### [EXERCISE REQUIREMENTS]
Repeat the whole of the data, keeping every detail the same.

________________

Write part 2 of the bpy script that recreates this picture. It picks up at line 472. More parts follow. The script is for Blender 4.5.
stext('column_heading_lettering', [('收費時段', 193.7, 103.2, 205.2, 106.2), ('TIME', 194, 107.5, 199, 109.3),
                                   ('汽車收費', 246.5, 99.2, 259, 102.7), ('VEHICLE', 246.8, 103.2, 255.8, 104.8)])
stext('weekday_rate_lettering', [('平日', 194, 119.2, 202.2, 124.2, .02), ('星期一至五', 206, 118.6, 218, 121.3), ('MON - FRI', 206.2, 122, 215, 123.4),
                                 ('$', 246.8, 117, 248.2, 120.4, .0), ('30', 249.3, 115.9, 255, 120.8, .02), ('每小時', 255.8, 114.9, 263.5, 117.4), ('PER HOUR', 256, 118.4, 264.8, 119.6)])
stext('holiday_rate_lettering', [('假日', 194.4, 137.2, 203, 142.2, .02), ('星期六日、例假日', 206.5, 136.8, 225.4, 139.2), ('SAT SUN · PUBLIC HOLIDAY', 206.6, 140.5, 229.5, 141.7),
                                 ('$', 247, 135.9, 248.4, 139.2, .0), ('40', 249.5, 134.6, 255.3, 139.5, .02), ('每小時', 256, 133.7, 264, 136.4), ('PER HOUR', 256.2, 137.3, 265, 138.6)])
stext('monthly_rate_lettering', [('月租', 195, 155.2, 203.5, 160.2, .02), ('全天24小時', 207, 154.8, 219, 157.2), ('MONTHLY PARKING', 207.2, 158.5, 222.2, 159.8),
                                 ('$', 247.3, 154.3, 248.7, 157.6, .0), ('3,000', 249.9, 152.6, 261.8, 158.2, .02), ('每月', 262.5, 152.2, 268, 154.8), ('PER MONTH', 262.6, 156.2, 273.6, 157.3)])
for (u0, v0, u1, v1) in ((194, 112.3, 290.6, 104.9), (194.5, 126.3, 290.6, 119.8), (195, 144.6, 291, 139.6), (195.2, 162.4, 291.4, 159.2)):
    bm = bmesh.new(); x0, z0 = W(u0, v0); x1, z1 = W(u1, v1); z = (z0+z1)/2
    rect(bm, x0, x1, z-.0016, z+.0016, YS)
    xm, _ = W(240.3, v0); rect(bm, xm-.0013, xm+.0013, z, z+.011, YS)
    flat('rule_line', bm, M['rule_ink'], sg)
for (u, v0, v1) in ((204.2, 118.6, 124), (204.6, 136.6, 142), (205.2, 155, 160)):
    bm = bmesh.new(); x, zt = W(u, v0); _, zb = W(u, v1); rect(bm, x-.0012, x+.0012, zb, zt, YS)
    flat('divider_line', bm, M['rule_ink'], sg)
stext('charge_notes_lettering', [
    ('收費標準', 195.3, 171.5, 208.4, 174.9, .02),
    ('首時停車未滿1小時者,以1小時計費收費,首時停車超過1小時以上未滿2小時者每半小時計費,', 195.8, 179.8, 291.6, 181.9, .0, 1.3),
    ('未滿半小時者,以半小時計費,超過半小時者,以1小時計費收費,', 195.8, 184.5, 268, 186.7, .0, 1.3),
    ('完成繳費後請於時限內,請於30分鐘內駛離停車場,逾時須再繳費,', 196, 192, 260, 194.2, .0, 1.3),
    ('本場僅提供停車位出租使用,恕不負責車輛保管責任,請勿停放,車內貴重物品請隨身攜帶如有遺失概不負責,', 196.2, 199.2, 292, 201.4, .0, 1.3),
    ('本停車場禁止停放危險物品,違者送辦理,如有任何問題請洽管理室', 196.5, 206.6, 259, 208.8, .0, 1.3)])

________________

### [WORKED ANSWER]
Write part 2 of the bpy script that recreates this picture. It picks up at line 472. More parts follow. The script is for Blender 4.5.
stext('column_heading_lettering', [('收費時段', 193.7, 103.2, 205.2, 106.2), ('TIME', 194, 107.5, 199, 109.3),
                                   ('汽車收費', 246.5, 99.2, 259, 102.7), ('VEHICLE', 246.8, 103.2, 255.8, 104.8)])
stext('weekday_rate_lettering', [('平日', 194, 119.2, 202.2, 124.2, .02), ('星期一至五', 206, 118.6, 218, 121.3), ('MON - FRI', 206.2, 122, 215, 123.4),
                                 ('$', 246.8, 117, 248.2, 120.4, .0), ('30', 249.3, 115.9, 255, 120.8, .02), ('每小時', 255.8, 114.9, 263.5, 117.4), ('PER HOUR', 256, 118.4, 264.8, 119.6)])
stext('holiday_rate_lettering', [('假日', 194.4, 137.2, 203, 142.2, .02), ('星期六日、例假日', 206.5, 136.8, 225.4, 139.2), ('SAT SUN · PUBLIC HOLIDAY', 206.6, 140.5, 229.5, 141.7),
                                 ('$', 247, 135.9, 248.4, 139.2, .0), ('40', 249.5, 134.6, 255.3, 139.5, .02), ('每小時', 256, 133.7, 264, 136.4), ('PER HOUR', 256.2, 137.3, 265, 138.6)])
stext('monthly_rate_lettering', [('月租', 195, 155.2, 203.5, 160.2, .02), ('全天24小時', 207, 154.8, 219, 157.2), ('MONTHLY PARKING', 207.2, 158.5, 222.2, 159.8),
                                 ('$', 247.3, 154.3, 248.7, 157.6, .0), ('3,000', 249.9, 152.6, 261.8, 158.2, .02), ('每月', 262.5, 152.2, 268, 154.8), ('PER MONTH', 262.6, 156.2, 273.6, 157.3)])
for (u0, v0, u1, v1) in ((194, 112.3, 290.6, 104.9), (194.5, 126.3, 290.6, 119.8), (195, 144.6, 291, 139.6), (195.2, 162.4, 291.4, 159.2)):
    bm = bmesh.new(); x0, z0 = W(u0, v0); x1, z1 = W(u1, v1); z = (z0+z1)/2
    rect(bm, x0, x1, z-.0016, z+.0016, YS)
    xm, _ = W(240.3, v0); rect(bm, xm-.0013, xm+.0013, z, z+.011, YS)
    flat('rule_line', bm, M['rule_ink'], sg)
for (u, v0, v1) in ((204.2, 118.6, 124), (204.6, 136.6, 142), (205.2, 155, 160)):
    bm = bmesh.new(); x, zt = W(u, v0); _, zb = W(u, v1); rect(bm, x-.0012, x+.0012, zb, zt, YS)
    flat('divider_line', bm, M['rule_ink'], sg)
stext('charge_notes_lettering', [
    ('收費標準', 195.3, 171.5, 208.4, 174.9, .02),
    ('首時停車未滿1小時者,以1小時計費收費,首時停車超過1小時以上未滿2小時者每半小時計費,', 195.8, 179.8, 291.6, 181.9, .0, 1.3),
    ('未滿半小時者,以半小時計費,超過半小時者,以1小時計費收費,', 195.8, 184.5, 268, 186.7, .0, 1.3),
    ('完成繳費後請於時限內,請於30分鐘內駛離停車場,逾時須再繳費,', 196, 192, 260, 194.2, .0, 1.3),
    ('本場僅提供停車位出租使用,恕不負責車輛保管責任,請勿停放,車內貴重物品請隨身攜帶如有遺失概不負責,', 196.2, 199.2, 292, 201.4, .0, 1.3),
    ('本停車場禁止停放危險物品,違者送辦理,如有任何問題請洽管理室', 196.5, 206.6, 259, 208.8, .0, 1.3)])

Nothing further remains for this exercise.